Outbound NAT Port Redirection
-
Hi, I am trying to figure out how I can use pfSense to redirect all requests on the LAN side to a couple of specific public IPs on port 8080 to the same IP but using port 80. Returning traffic from these Public IPs will be served on port 80 and needs to be translated back to 8080 to be understood by the LAN side client.
Hope that makes sense?!
Its for a customer proof of concept and for reasons I won't bore you with I can't change the config of either the client or the server to match each other.
Thanks
Mark
-
I don't know if it would work, but you could try manual outbound NAT.
-
I've tried disabling Automatic Outbound NAT and creating a rule (see attached) to test translating port 8008 to a port 21 and then trying to telnet to an external FTP server on 8008 to test the theory. This fails though.
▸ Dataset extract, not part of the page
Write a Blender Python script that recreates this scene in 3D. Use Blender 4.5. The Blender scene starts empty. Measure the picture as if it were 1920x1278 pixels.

I'm told that this is possible using IPTables with a rule that would look like this:
-A PREROUTING ! -i eth0 -p tcp -m tcp –dport 8008 -j REDIRECT --to-ports 21As I guess pfSense has IPTables at it's heart then this should be possible somehow?
Cheers
Mark
-
Pftables is the heart of PFSense….not IP tables.
-
Does that mean the function is not supported then? :(
-
Dunno, you cannot use telnet to connect to a ftp server. Try a client like filezilla.
-
I have been working on this for a week now but i cant seems to make it work can someone help do a port forwarding.
from my publicIP to my localIP
Rules
ID Proto Source Port Destination Port Gateway Queue Schedule Description
TCP * * 172.16.0.15 81 * none NAT WebserverNAT
If Proto Src. addr Src. ports Dest. addr Dest. ports NAT IP NAT Ports Description
EASTERNTEL TCP * * EASTERNTEL address 81 172.16.0.15 81 Webserver -
The rules look good. What does your outbound NAT look like? Are you testing from inside or from the internet? Is your server listening on port 81?
Can you access the webserver from a local client? -
You can use port forwards to redirect traffic in that fashion. One thing to keep in mind is if the traffic is being redirected back out the same interface it came in on, you must use outbound NAT to translate the source IP to the firewall's IP on that interface so the replies go back to the firewall where they can get translated back to the original port, otherwise the destination server replies back directly to the source host, which breaks everything.